Monday, July 20, 2009

The NYT's Non-Salon Strategy

I've read and re-read Clark Hoyt's Public Editor piece in Sunday's New York Times several times now, and I keep coming away feeling like something big is missing. Some might call it a nut graf.

His column seems intended to explain why the Times is letting a freelancer use its name to solicit support on Spot.Us for a story about the Great Pacific Garbage Patch. Hoyt suggests that the collaboration is part of a broader trend among newspapers to seek outside support for newsgathering costs.
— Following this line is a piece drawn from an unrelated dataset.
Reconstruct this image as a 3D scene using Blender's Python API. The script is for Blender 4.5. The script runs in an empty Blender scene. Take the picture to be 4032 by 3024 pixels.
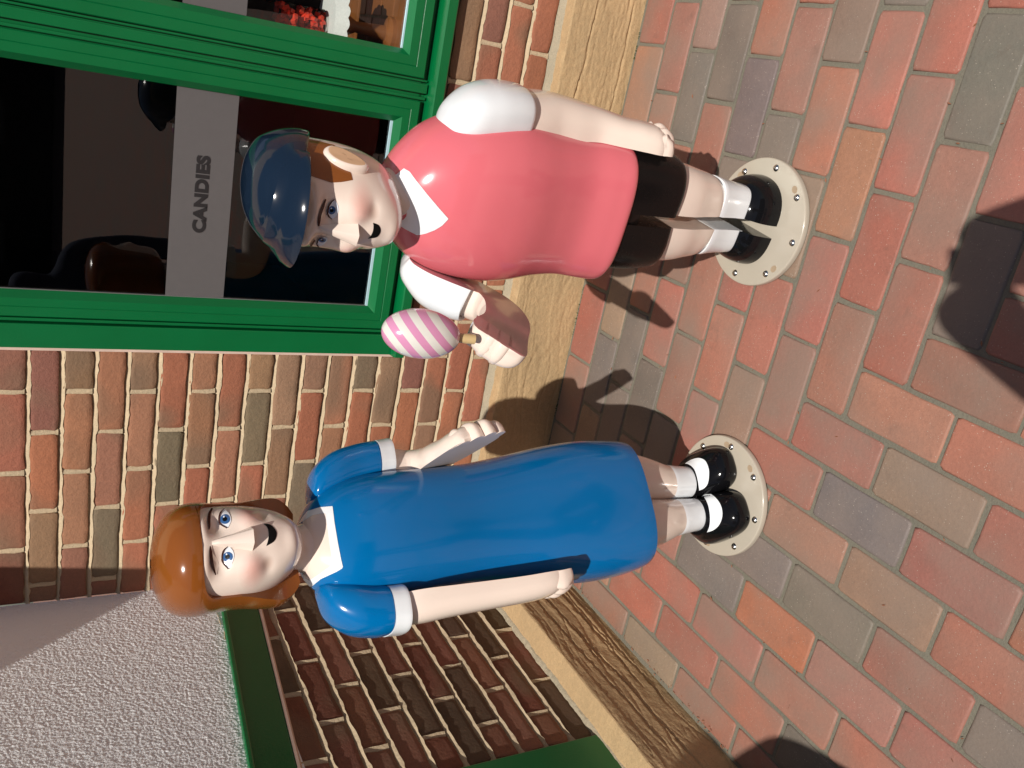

Hoyt then outlines what is clearly a deliberate strategy of partnering with the nonprofit sector, though he never says as much. In addition to the Spot.Us example, Hoyt also discusses the possibility of soliciting philanthropic support for the Times' science coverage, and he trumpets work done with ProPublica. But he never ties them together for us. When I'm done reading the piece, I'm still dying to know why the Times has chosen this path - what are the pros, the cons, the unknowns? Somebody somewhere in the Times' management must have had this kind of discussion. At least I hope they have.

Instead, Hoyt casts the Times' actions against those of The Washington Post and its marketing department's misbegotten plan to host pricey, off-the-record salons for lobbyists, administration officials and reporters. Why go there? It comes off as petty. And by implication, it puts the Times' nonprofit partnerships in the same basket of "new relationships" as the salon fiasco.